Records from a collection
==================================================

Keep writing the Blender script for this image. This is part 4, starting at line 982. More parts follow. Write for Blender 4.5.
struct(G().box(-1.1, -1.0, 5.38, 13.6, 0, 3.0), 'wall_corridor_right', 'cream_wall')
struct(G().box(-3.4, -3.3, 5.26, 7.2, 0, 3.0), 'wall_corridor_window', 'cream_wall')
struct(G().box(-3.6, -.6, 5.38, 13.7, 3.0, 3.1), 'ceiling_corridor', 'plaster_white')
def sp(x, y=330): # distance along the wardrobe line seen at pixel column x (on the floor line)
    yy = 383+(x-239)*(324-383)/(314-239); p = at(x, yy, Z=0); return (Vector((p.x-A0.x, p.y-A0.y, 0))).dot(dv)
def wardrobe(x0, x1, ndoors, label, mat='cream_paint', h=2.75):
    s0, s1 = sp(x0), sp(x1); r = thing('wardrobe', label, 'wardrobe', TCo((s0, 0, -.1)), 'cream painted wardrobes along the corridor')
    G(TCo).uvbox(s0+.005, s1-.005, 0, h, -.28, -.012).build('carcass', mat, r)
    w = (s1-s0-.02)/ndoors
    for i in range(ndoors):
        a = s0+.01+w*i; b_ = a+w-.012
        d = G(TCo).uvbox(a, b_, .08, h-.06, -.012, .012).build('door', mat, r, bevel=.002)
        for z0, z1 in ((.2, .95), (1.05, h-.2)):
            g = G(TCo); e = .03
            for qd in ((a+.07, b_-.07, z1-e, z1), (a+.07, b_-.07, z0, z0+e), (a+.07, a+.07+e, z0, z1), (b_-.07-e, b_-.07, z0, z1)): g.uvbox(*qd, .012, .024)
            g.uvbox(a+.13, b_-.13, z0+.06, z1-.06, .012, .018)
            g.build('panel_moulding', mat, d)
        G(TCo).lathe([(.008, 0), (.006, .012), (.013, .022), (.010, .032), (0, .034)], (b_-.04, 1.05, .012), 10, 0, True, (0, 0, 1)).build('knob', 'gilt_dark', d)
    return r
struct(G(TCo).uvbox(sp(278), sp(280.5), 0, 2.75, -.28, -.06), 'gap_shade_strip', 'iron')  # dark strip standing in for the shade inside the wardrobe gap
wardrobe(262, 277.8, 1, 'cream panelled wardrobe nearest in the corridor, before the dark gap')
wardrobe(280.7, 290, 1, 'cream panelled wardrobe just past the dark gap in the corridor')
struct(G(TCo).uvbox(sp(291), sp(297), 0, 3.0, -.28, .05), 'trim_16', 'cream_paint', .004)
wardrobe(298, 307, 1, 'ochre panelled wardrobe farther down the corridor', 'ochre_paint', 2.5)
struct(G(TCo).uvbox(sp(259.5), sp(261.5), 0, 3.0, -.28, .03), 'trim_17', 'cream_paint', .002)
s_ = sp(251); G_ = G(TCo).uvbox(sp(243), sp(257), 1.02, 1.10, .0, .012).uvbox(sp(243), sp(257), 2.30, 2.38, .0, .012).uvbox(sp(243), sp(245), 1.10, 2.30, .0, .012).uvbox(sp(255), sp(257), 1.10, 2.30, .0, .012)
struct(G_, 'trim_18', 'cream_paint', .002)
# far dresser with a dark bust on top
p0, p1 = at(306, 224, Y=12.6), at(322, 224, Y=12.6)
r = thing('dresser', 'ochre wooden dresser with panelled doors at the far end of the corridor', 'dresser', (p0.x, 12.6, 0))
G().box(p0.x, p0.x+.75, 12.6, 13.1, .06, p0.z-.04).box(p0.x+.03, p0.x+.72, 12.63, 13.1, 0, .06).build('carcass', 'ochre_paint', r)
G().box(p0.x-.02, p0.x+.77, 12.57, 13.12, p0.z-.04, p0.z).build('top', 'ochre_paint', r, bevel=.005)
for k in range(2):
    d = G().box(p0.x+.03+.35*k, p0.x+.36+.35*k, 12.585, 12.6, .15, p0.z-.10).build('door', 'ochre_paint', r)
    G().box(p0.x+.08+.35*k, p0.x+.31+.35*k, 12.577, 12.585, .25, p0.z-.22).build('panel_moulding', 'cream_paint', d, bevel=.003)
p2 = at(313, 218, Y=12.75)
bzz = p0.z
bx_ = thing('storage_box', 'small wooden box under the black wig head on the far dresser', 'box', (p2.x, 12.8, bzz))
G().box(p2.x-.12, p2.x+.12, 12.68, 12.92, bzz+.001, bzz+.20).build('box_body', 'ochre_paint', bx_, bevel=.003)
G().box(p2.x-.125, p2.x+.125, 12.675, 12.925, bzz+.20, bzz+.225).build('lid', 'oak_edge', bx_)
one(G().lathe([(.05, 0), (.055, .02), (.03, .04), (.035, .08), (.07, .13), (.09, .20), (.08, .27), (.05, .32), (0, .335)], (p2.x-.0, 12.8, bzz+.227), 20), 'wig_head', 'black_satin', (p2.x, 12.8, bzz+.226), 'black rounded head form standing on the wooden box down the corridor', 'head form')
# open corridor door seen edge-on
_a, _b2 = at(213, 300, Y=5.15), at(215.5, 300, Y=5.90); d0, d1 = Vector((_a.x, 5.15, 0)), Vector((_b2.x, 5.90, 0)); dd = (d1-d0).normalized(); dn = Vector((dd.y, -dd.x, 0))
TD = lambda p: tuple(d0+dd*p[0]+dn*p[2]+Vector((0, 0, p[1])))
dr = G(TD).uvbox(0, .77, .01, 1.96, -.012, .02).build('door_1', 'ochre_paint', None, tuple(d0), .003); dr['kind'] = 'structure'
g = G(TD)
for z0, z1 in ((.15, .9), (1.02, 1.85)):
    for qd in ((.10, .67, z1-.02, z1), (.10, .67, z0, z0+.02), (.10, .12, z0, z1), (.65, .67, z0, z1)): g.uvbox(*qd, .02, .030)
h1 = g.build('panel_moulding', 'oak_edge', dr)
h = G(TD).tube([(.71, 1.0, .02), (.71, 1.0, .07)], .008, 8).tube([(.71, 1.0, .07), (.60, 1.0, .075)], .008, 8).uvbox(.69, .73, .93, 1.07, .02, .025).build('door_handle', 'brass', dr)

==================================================

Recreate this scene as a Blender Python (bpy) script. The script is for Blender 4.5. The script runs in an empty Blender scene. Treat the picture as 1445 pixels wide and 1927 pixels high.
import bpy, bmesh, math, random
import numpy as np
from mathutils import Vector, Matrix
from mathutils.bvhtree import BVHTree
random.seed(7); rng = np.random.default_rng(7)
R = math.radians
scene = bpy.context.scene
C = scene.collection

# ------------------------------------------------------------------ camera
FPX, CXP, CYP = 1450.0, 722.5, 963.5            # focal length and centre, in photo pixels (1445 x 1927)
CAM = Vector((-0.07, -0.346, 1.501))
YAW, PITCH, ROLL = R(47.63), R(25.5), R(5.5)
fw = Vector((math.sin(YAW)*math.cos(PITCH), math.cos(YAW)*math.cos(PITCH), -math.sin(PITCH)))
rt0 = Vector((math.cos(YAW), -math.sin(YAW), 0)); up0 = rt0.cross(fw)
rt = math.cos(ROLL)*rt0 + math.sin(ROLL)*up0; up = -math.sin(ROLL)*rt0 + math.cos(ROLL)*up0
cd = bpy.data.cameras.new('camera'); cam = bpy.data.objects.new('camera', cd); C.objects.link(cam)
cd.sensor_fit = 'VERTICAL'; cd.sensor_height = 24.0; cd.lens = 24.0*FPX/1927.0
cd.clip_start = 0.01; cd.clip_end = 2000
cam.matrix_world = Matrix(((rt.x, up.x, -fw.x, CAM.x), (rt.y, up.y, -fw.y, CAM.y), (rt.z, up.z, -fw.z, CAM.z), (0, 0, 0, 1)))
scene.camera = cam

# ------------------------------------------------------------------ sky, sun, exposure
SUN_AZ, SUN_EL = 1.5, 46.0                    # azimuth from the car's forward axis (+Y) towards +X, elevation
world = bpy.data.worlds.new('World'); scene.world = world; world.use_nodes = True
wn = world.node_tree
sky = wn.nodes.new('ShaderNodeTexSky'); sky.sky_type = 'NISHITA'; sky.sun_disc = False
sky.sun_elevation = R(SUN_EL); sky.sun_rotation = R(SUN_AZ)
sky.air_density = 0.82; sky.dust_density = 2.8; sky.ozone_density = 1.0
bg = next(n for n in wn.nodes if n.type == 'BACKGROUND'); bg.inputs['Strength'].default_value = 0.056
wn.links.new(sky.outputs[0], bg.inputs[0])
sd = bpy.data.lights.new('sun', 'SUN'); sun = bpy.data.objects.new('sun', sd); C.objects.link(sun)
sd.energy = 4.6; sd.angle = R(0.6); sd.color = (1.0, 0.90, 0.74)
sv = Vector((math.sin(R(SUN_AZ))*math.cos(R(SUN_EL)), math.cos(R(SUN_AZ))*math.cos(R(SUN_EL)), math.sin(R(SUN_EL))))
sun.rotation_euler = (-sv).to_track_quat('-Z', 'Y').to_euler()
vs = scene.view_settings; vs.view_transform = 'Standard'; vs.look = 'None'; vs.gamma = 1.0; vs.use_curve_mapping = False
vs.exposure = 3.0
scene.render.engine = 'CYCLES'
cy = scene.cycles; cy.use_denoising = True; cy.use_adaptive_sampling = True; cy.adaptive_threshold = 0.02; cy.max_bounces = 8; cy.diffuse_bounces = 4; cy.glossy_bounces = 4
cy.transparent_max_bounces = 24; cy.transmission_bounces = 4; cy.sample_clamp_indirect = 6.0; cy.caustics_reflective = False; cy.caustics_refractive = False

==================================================

Nothing but the lines from the one with "Recreate this scene" through the one with "C = scene.collection" should be repeated, and each exactly.

◆ EXERCISE RESPONSE ◆
Recreate this scene as a Blender Python (bpy) script. The script is for Blender 4.5. The script runs in an empty Blender scene. Treat the picture as 1445 pixels wide and 1927 pixels high.
import bpy, bmesh, math, random
import numpy as np
from mathutils import Vector, Matrix
from mathutils.bvhtree import BVHTree
random.seed(7); rng = np.random.default_rng(7)
R = math.radians
scene = bpy.context.scene
C = scene.collection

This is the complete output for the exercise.